Supplied records

------------------------------------

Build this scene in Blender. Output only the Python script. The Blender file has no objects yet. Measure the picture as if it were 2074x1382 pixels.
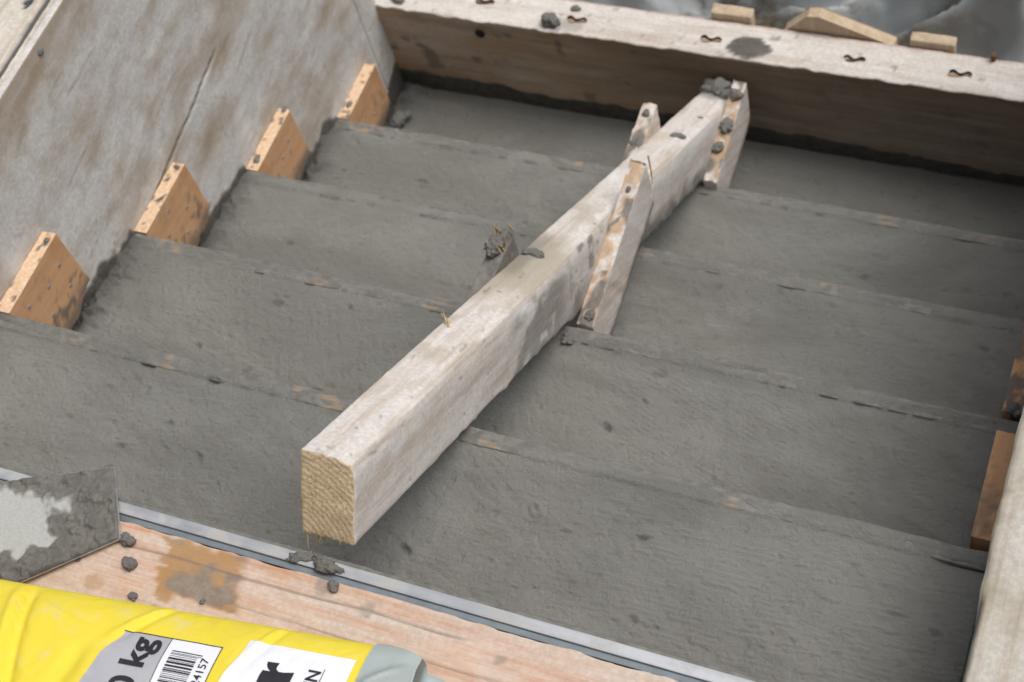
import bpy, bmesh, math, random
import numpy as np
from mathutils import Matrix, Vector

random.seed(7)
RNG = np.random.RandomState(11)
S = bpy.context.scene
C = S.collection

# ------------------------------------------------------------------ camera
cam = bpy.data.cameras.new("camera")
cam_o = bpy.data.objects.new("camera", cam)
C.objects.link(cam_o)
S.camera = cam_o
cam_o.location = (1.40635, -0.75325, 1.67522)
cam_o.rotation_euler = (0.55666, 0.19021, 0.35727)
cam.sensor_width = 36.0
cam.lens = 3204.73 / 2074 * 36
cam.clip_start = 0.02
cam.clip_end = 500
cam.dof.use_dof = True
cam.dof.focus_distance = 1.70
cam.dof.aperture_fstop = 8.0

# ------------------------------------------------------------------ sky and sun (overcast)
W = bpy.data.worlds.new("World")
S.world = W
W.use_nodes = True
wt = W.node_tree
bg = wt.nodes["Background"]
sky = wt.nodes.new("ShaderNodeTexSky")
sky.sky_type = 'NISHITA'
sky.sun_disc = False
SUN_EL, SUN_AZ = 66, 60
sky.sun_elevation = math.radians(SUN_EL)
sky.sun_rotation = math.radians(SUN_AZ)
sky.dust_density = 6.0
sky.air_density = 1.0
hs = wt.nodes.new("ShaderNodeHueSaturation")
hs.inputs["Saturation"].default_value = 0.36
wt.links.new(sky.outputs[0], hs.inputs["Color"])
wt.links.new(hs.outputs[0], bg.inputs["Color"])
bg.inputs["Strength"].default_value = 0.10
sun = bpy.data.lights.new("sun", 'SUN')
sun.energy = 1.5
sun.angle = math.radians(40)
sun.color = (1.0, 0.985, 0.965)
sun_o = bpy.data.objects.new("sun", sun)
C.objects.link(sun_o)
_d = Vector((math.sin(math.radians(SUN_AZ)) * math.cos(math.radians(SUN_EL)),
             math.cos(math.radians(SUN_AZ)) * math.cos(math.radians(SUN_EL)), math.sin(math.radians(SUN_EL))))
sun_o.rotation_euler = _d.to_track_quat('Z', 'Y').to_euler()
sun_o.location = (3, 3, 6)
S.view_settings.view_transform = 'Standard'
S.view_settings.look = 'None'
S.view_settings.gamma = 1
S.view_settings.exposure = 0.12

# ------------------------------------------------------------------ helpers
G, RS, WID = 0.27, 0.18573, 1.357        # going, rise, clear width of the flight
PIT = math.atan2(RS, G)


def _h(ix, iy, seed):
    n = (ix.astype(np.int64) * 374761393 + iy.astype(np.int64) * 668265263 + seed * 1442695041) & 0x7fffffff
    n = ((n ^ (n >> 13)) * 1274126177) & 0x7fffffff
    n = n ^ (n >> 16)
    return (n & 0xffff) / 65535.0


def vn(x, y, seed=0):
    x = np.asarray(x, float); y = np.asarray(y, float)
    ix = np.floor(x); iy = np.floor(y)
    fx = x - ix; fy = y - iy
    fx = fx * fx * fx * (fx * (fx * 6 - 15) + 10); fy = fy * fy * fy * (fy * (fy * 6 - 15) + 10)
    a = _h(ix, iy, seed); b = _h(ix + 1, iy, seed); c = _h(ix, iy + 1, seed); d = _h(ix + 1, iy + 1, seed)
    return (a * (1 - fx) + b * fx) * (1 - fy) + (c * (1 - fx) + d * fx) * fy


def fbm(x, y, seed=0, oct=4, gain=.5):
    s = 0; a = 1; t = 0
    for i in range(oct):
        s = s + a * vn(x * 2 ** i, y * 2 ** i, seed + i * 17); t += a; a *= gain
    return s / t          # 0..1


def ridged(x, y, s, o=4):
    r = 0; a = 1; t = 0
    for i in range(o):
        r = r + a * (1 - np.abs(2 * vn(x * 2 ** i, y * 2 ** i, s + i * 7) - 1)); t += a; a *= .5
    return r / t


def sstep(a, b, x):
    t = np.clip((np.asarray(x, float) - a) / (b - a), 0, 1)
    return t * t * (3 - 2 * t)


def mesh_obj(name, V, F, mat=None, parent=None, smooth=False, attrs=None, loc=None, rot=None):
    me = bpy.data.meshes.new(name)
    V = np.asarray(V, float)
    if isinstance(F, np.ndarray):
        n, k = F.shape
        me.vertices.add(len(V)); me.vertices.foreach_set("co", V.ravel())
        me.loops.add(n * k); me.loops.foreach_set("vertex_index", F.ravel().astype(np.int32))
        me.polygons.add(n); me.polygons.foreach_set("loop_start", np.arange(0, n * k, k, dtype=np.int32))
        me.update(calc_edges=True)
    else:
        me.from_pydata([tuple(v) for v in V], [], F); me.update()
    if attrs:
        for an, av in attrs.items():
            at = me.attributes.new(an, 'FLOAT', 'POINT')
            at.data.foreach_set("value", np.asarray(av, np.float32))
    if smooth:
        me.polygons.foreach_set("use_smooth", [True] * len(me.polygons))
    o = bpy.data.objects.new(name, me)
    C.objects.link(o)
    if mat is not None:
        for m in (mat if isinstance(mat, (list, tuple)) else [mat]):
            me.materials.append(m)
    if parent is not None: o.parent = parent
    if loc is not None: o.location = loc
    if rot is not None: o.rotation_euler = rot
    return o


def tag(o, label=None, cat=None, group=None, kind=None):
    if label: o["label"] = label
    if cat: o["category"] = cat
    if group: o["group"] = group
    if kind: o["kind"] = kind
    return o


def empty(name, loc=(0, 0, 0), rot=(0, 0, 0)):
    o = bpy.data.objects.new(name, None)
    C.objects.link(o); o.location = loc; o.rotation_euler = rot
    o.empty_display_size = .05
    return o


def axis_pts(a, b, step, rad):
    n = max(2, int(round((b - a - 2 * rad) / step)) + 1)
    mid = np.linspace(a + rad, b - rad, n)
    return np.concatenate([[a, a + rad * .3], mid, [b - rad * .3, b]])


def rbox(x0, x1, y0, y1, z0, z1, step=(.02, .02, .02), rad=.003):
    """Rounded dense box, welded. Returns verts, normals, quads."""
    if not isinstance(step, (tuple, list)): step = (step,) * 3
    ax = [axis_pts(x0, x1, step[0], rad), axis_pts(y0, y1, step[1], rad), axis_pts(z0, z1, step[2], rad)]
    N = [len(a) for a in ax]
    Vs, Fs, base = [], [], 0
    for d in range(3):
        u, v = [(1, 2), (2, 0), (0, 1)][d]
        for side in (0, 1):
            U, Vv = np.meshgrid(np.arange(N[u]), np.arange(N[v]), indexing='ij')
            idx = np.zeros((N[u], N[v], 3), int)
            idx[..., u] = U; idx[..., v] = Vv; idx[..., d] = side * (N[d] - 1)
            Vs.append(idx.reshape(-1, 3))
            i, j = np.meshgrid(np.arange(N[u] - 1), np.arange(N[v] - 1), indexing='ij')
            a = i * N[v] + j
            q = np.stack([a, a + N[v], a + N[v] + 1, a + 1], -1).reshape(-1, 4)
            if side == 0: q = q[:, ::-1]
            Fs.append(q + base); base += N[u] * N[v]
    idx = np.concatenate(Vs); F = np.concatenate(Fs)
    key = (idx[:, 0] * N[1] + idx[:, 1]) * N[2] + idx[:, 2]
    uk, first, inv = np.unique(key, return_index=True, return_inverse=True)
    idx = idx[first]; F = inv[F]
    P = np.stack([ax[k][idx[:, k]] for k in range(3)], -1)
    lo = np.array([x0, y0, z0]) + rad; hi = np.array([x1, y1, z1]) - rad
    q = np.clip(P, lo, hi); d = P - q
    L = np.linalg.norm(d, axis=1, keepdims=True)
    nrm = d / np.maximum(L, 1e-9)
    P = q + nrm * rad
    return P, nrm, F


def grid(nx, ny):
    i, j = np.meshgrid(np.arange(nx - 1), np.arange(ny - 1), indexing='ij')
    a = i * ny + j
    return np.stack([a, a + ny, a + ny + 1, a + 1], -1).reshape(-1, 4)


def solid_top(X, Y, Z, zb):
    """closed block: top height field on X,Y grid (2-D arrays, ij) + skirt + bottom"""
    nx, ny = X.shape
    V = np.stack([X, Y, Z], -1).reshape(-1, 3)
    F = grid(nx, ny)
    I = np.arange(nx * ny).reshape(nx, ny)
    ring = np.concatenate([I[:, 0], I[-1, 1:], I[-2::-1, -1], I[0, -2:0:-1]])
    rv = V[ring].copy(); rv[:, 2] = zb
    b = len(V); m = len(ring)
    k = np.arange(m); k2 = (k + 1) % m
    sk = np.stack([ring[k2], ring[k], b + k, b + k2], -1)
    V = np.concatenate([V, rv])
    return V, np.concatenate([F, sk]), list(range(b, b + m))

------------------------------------

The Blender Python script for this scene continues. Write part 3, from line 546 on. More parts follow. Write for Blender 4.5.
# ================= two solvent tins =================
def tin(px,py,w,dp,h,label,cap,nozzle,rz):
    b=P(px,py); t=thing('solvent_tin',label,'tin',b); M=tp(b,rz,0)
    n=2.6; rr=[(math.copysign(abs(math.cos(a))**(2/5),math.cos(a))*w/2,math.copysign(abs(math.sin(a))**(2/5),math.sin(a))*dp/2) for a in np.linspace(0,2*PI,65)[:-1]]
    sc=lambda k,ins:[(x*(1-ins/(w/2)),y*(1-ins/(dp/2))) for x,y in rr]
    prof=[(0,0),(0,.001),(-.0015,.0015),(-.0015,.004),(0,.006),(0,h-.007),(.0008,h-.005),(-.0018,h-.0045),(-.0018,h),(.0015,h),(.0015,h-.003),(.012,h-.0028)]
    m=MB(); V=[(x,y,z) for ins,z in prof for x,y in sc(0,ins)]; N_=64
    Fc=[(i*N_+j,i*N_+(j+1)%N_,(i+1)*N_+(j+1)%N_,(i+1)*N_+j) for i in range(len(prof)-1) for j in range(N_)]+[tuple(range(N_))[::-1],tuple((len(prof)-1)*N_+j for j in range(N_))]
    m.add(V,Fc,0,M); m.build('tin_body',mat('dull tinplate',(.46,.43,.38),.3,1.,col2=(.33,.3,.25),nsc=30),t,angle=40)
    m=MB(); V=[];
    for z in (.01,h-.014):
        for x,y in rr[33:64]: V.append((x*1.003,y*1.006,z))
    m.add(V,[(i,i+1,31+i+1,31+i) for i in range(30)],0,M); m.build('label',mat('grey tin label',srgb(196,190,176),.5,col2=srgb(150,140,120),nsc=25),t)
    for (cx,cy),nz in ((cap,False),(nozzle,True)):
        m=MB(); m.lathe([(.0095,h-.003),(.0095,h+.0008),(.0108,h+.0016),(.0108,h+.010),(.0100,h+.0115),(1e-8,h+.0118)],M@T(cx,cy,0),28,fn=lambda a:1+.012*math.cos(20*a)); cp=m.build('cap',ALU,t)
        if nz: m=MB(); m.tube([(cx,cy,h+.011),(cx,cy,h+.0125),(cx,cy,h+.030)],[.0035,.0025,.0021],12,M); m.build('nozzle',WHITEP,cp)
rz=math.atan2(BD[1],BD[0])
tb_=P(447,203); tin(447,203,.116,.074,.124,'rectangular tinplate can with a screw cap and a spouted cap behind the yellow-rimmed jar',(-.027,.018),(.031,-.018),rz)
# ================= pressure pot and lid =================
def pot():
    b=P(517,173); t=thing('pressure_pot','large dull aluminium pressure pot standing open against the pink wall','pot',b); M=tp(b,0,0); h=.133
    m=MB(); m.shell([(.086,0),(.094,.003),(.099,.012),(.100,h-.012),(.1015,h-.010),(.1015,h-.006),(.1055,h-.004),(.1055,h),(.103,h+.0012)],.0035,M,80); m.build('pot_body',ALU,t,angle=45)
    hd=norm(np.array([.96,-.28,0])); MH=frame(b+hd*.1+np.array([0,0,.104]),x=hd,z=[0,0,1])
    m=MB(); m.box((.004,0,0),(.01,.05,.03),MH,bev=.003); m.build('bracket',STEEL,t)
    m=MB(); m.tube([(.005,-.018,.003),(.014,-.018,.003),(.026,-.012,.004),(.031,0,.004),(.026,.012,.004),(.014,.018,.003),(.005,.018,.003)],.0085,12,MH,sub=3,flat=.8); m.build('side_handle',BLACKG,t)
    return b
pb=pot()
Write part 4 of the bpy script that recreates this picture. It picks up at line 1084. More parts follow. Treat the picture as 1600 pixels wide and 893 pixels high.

------------------------------------

Work required
Starting at the line with "Build this scene" and ending at the line with "C = S.collection", copy each line exactly, both ends included. Do not copy the pictures.

Answer to the problem
Build this scene in Blender. Output only the Python script. The Blender file has no objects yet. Measure the picture as if it were 2074x1382 pixels.
import bpy, bmesh, math, random
import numpy as np
from mathutils import Matrix, Vector

random.seed(7)
RNG = np.random.RandomState(11)
S = bpy.context.scene
C = S.collection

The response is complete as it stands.